Cacophony of Bone, published in 2023 by Milkweed Press, is her second book. Dochartaigh will also be joined by this year’s visiting professor in the English department, nonfiction writer and OU graduate, Anna Chotlos. Chotlos is an essayist and poet from Madison, Wisconsin. She holds an MA from Ohio University and a PhD in creative writing from the University of North Texas, where she served as editor-in-chief of the American Literary Review. This reading will take place in the Walter Hall Rotunda on Thursday, November 6, at 5 p.m.
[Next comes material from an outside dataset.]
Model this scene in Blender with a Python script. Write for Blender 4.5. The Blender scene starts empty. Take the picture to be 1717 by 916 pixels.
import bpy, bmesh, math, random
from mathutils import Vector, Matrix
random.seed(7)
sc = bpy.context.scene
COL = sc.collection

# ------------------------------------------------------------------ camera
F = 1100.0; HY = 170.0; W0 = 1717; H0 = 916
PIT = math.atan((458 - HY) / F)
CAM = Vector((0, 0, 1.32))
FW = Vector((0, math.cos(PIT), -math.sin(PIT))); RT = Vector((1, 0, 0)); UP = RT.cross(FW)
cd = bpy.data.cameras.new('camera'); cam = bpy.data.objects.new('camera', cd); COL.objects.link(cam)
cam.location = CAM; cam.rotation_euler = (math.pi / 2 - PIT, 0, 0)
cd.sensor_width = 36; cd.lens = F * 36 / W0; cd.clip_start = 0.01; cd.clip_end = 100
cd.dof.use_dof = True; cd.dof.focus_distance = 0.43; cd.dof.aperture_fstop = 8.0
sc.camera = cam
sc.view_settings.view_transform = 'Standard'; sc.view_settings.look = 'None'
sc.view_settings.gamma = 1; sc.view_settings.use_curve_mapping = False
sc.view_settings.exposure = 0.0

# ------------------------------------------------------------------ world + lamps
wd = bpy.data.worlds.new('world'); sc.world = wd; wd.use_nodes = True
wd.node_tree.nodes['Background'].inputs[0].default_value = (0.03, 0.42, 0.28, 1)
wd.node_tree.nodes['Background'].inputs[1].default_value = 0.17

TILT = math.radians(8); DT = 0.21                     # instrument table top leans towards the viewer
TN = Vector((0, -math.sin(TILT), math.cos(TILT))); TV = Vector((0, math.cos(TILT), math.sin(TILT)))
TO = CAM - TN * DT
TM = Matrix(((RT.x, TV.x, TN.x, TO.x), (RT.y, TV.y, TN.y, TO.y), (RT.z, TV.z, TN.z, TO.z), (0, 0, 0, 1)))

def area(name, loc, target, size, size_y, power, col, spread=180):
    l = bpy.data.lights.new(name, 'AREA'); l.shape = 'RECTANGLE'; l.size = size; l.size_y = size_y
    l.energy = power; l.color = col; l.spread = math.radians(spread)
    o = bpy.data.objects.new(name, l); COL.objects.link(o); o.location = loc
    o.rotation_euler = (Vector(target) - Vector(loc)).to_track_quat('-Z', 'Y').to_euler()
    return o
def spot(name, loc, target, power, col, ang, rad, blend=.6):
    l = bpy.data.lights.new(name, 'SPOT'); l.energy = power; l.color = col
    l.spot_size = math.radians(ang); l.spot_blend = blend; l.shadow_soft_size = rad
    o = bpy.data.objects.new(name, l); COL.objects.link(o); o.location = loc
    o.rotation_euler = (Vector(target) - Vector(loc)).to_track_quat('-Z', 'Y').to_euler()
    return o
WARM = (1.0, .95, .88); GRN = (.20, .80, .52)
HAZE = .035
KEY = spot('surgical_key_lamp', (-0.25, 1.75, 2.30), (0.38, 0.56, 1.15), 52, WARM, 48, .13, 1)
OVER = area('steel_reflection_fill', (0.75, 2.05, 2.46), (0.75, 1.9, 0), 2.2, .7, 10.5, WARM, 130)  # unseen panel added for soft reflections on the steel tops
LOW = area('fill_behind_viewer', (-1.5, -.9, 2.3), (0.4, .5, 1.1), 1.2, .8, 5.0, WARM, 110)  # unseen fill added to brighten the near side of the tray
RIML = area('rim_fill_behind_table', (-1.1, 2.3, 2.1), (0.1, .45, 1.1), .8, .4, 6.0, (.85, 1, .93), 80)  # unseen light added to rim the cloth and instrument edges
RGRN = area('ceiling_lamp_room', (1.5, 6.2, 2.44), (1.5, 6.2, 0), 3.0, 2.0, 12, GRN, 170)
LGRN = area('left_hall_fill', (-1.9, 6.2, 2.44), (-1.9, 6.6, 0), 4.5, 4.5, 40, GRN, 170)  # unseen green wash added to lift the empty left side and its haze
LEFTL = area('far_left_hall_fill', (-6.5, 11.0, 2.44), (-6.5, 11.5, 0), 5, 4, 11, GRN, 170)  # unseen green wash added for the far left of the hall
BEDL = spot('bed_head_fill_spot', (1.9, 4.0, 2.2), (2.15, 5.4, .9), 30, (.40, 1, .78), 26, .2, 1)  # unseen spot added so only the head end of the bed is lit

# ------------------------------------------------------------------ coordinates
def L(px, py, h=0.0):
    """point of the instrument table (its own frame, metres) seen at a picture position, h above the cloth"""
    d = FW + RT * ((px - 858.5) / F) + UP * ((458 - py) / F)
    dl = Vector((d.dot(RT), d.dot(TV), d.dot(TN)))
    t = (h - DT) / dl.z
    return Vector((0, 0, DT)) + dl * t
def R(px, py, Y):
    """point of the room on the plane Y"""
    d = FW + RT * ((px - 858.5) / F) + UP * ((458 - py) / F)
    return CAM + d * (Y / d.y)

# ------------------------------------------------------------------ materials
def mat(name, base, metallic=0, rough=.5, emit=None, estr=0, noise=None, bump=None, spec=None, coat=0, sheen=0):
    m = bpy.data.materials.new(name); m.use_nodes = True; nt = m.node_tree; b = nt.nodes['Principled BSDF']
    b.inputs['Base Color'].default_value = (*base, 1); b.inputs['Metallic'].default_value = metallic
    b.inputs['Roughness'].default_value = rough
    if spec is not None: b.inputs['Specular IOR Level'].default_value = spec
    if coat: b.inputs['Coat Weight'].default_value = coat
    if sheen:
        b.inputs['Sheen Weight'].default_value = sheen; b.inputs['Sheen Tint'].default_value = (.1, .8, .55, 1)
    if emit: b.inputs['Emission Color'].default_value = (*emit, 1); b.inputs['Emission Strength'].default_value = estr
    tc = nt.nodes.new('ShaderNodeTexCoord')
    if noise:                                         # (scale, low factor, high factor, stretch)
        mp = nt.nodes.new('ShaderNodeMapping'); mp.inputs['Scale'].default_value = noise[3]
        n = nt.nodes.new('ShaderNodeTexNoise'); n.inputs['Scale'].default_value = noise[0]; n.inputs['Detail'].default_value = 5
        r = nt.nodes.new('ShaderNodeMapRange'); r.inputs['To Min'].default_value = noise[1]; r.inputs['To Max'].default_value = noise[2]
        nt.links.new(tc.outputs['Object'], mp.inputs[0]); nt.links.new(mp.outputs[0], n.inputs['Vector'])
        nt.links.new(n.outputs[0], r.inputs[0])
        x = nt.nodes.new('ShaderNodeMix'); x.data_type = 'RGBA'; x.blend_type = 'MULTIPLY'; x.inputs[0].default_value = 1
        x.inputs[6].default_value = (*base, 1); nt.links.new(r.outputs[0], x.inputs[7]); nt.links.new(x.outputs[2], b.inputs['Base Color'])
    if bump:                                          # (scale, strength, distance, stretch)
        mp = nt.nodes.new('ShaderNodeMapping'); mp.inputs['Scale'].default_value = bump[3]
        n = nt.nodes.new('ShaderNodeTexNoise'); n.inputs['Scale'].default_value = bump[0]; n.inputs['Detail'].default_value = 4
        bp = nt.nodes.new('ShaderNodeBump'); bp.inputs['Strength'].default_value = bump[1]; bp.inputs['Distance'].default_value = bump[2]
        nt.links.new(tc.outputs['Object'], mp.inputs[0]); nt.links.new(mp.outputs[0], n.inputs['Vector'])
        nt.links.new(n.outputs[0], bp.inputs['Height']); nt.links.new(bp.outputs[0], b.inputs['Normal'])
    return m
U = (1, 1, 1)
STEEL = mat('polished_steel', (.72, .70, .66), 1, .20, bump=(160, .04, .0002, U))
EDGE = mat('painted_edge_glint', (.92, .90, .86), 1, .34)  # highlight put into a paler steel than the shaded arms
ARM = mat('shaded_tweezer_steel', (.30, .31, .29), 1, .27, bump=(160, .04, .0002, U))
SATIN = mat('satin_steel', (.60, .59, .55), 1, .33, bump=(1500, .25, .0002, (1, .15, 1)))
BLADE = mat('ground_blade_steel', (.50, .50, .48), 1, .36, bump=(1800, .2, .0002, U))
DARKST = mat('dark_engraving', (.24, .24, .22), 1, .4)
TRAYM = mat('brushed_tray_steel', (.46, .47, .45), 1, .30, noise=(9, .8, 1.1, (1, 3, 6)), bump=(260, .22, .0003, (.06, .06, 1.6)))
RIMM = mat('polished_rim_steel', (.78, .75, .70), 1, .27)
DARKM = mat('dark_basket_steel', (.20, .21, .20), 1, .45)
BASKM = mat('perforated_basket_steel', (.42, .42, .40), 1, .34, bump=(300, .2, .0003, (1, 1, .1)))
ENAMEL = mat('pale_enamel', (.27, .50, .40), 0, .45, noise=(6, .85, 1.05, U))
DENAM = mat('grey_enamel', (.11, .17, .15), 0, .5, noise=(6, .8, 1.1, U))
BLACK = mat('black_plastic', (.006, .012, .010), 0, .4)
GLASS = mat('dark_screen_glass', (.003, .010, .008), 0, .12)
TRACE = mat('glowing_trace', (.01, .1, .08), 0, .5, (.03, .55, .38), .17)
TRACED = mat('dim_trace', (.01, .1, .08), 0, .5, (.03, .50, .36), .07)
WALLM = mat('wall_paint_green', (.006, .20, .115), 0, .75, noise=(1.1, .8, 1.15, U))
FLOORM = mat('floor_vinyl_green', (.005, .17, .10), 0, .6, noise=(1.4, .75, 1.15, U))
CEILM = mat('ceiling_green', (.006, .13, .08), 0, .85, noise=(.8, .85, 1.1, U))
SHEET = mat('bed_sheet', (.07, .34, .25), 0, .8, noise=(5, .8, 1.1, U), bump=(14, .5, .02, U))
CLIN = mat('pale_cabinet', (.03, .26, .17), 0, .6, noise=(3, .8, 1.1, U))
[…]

While visiting writer events are enriching occasions for the broader Ohio University community to engage with contemporary literature and the voices that create it, these events also provide unique opportunities for undergraduate and graduate students of creative writing to engage in conversations with professionals who are successfully working in their field. As one of the first universities to offer a Ph.D. in Creative Writing beginning in the ’60s, OU has a long history of nurturing the creative arts.
Additionally, Ohio University offers both a Creative Writing undergraduate major and a Ph.D. focus in Creative Writing, a combination only found at a small number of universities in the US. Recent graduates of Ohio University’s Creative Writing program have gone on to produce notable work such as Zoe Bossiere’s acclaimed memoir Cactus Country (Abrams Books, 2024) and Derek JG Williams’ debut poetry collection, Reading Water (Lightscatter Press, 2025), selected by Eduardo Corral as winner of the Lightscatter Press Prize.
This year’s series began in September with a visit from fiction writer Lucy Corin and will continue in January with a visit from poet Kimberly Johnson. All of these events, however, are just the appetizer, setting the stage for the Creative Writing Program’s signature yearly event: the Spring Literary Festival, held annually during the Spring semester since 1986.
This year’s festival will take place on Wednesday and Thursday, March 25-26, 2026, and will feature three writers, one for each of the university’s genres of study: fiction, nonfiction, and poetry.
All three writers will be scheduled for two events—one lecture and one reading each—making for six opportunities to engage with literature and the profession of writing over the course of two days. Please mark your calendars now and keep an eye out later this year for an announcement of the excellent writers we will be welcoming to campus this spring.